Sócrates proclama que ele não sabe nada, e esta é sua maneira de trazer
à luz o que ele sabe e o que já sabiam as pessoas honestas à sua volta,
(hora pessoas honestas, acreditam saber tudo e é preciso ironizar um pouco
delas para confrontá-las entre si e ensinar-lhes que elas só tinham opiniões
contraditórias, cuja verdade devia extrair-se do que tivesse verdade!).
(LEFEBVRE, 1969, p. 14)
Sócrates, por meio de sua atividade, mostra-nos que o exercício do
filosofar é, essencialmente, o exercício do questionamento, da interrogação
sobre o sentido do homem e do mundo. A partir dessa atividade
Sócrates enfrentou problemas, foi julgado e condenado à morte. Na
história, a filosofia questionadora incomoda o poder instituído, porque
põe em discussão relações e situações que são tidas como verdadeiras.
A filosofia procura a verdade para além das aparências.
Execução de Sócrates com cicuta, Jacques-Louis David (1787)
Atividade
1. Façam o exercício socrático da ironia e da maiêutica.
a) Escolha um determinado assunto (política, religião, ciência, etc) e divida a sala em três grupos.
b) Um grupo se organiza para fazer perguntas irônicas a outro sobre o assunto escolhido.
c) A partir das respostas o grupo deverá fazer novas perguntas e assim sucessivamente, de modo
que quem responder sempre consiga dar uma nova resposta e quem perguntar consiga formular uma nova pergunta.
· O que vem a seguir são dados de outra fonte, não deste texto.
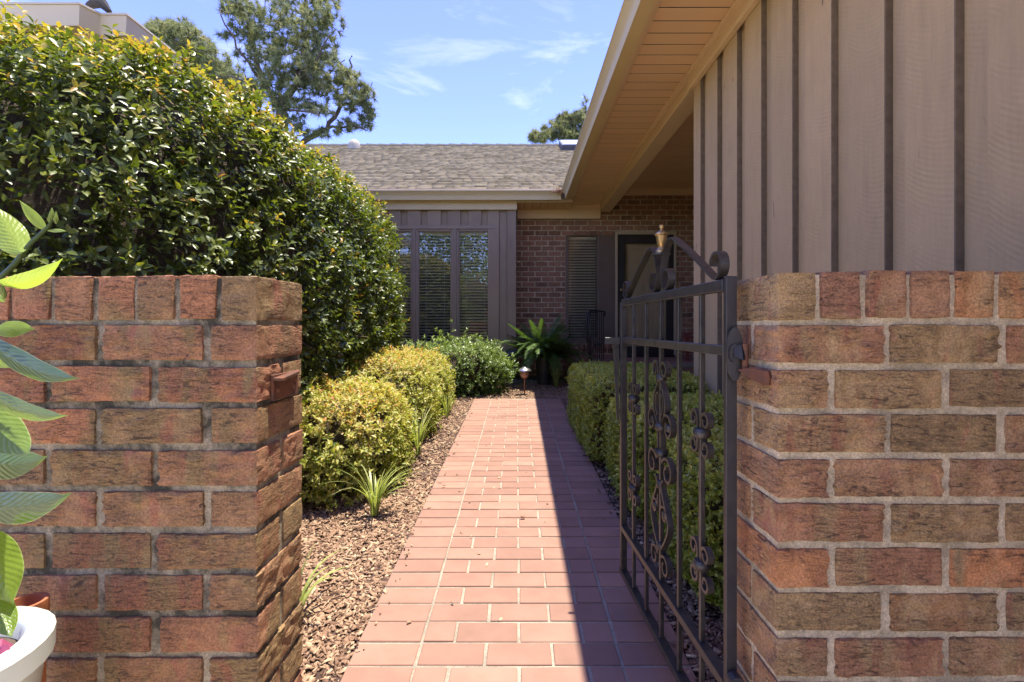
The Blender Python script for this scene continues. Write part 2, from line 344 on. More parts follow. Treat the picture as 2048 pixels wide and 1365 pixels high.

d) O terceiro grupo coloca-se como observador, anotando todas as perguntas e todas as respostas.
2. Após o exercício de perguntas e respostas, o terceiro grupo, que ficou como observador, apresentará
uma síntese de todo o processo, demonstrando o ponto inicial e o ponto final da discussão.
3. Depois desse trabalho, os alunos devem responder a seguinte questão: como e por que o método
socrático ajuda na busca do conhecimento?
A coruja é o símbolo da filosofia, pois consegue
enxergar o mundo mesmo nas noites mais
escuras. A constituição física de seu pescoço
permite que ela veja tudo a sua volta. Essa seria
a pretensão da filosofia, por meio da razão poder
ver racionalmente e entender o mundo mesmo
nos seus momentos mais obscuros. E ainda,
procurar enxergá-lo sob os mais diversos ângulos possíveis.
A missão de Sócrates
“A ignorância mais condenável não é essa de supor saber o que não sabe?
É talvez nesse ponto, senhores, que difiro do comum dos homens; se nalguma coisa me posso dizer mais sábio que alguém, é nisto de, não sabendo o bastante sobre o Hades1, não pensar que o saiba. Sei, porém, que é mau e vergonhoso praticar o mal, desobedecer a um melhor do que eu, seja deus, seja homem; por isso, na alternativa com males que conheço como tais, jamais fugirei de medo do que não sei se será um bem. “Portanto, mesmo que agora me dispensásseis, desatendendo ao parecer de Ânito, segundo o qual, antes do mais, ou eu não devia ter vindo aqui,
ou, já que vim, é impossível deixar de condenar-me à morte, asseverando ele que, se eu lograr absolvição, logo todos os vossos filhos, pondo em prática os ensinamentos de Sócrates, estarão inteiramente corrompidos; mesmo
que, apesar disso, me dissésseis: ‘Sócrates, por ora não atenderemos a Ânito e te deixamos ir, mas com a condição de abandonares essa investigação e a filosofia; se fores apanhado de novo nessa prática, morrerás’; mesmo, repito, que me dispensásseis com essa condição, eu vos responderia: ‘Atenienses, eu vos sou reconhecido e vos quero bem, mas obedecerei antes ao deus que a vós; enquanto tiver alento e puder fazê-lo, jamais deixarei de filosofar, de vos dirigir exortações, de ministrar ensinamentos em toda ocasião àquele de vós que eu deparar, dizendo-lhe o que costumo: ‘Meu caro, tu, um ateniense, da cidade mais importante e mais reputada por sua cultura e poderio, não te pejas de cuidares de adquirir o máximo de riquezas,
fama e honrarias, e de não te importares nem cogitares da razão, da verdade e de melhorar quanto mais a tua alma?’ E se alguém de vós redargüir que se importa, não me irei embora deixando-o, mas o hei de interrogar, examinar e confundir e, se me parecer que afirma ter adquirido a virtude
e não a adquiriu, hei de repreendê-lo por estimar menos o que vale mais e mais o que vale menos. É o que hei de fazer a quem eu encontrar, moço ou velho, forasteiro ou cidadão, principalmente aos cidadãos, porque me estais mais próximos no sangue. Tais são as ordens que o deus me deu, ficai certos. E eu acredito que jamais aconteceu à cidade maior bem que minha obediência ao deus”. (PLATÃO, 1972, p. 21)
Atividade
Responda as questões abaixo:
1. Qual a relação simbólica que pode haver entre a coruja, a filosofia e a missão de Sócrates?
2. Qual é a idéia central do texto da defesa de Sócrates?